Niveau casting et pour le rôle principal, Wes Craven nous présente Neve Campbell, jeune actrice parfaite dans son rôle de jeune femme à l’ossature familiale et sentimentale fragilisée (une constante chez Craven) et rapidement obligée de sortir de son rôle de victime désignée, seule contre tous. A ce premier rôle beaucoup plus fort que la moyenne du genre (prenez en comparaison la Jennifer Love Hewitt de Souviens toi l’été dernier, encore sur un scénario de Williamson), Wes Craven brosse des seconds rôles attachants et dépassant le stade de cliché sur patte. Geek de service secrètement amoureux de Sidney, journaliste en quête de scoop et meilleure amie sexuellement très active (Rose McGowan et un pull qui décrochera les rétines de plus d’un teenager)… Évidemment, ces archétypes ont conscience du sort que leur réserverait un film d’horreur lambda et, de la direction d’acteur à la mise en scène, le film leur accorde le temps de s’épanouir un minimum pour développer l’attache émotionnelle nécessaire pour rendre les scènes d’attaques encore plus stressantes. Wes Craven trouve même avec Skeet Ulrich un proto-Johnny Depp en version bad boy pour incarner le petit ami de Sydney et boucler ainsi la boucle des références aux Griffes de la Nuit.

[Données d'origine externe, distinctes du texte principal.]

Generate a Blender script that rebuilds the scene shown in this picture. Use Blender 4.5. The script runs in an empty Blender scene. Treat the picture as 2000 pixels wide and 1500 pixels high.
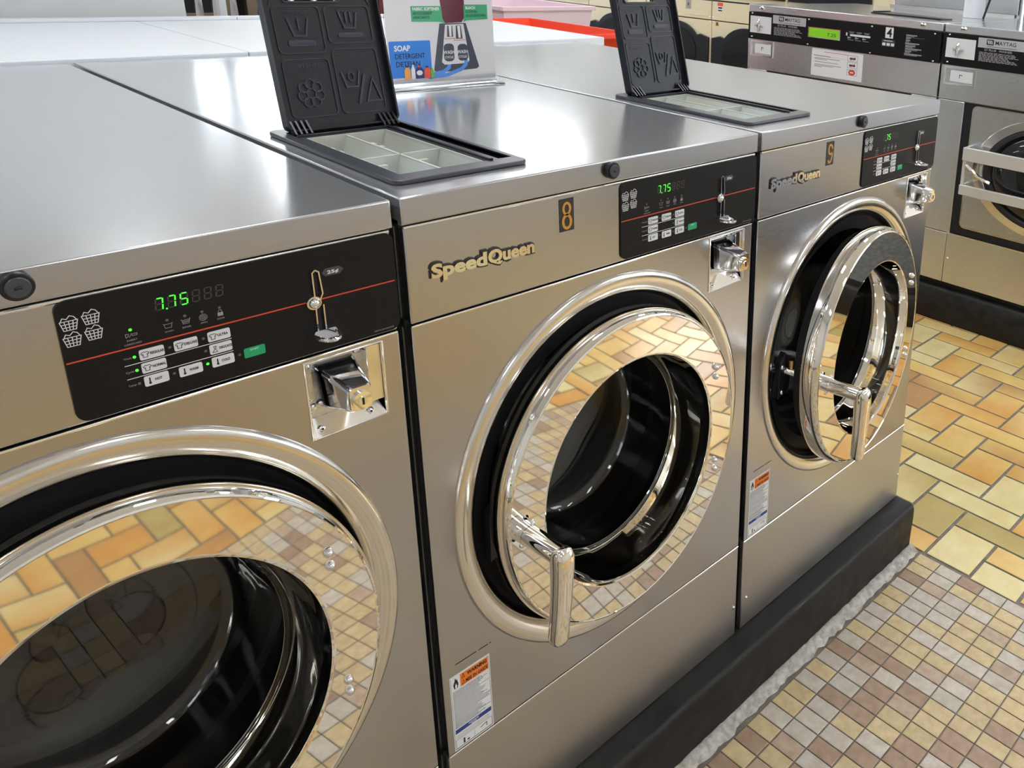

Au niveau des effets sanglants, Wes Craven y va franco dans l’horreur et réveillera même à l’époque le vieux débat sur la violence au cinéma à coup de teenageuse pendue les tripes à l’air. C’est sanglant, les coups de couteau sont douloureux, les jump-scares sont nombreux et le réalisateur se permet même une séquence d’ouverture d’anthologie. Un vrai modèle de tension grimpant crescendo et bardé de détails angoissants – bruit de popcorn et sonnerie de téléphone incessante – avec en bonus le court retour de Drew Barrymore devant une caméra. Pour le reste, le film aligne les jeux du chat et de la souris aussi jouissifs (le tueur s’en prend plein la gueule) que flippants entre un Ghostface charismatique et ses victimes.
Scream reste donc un classique et modèle du genre slasher. Vu la qualité du film et le plaisir ressenti même une fois le twist éventé, difficile d’accorder du crédit à certaines critiques percevant le second degré du film uniquement comme la preuve du cynisme d’un Wes Craven crachant dans la soupe et, par extension, sur son public. Ce serait oublier que Scream est l’un des très rares films à avoir su gérer l’équilibre entre satire du genre et vrai film de flippe. Enfin, du côté du spectateur dégoûté du genre après ses dernières séquelles ultra-prévisibles et mercantiles, il était difficile à l’époque de nier le plaisir à s’identifier aux personnages mis en scène et à ce cynisme mordant face aux conventions du slasher.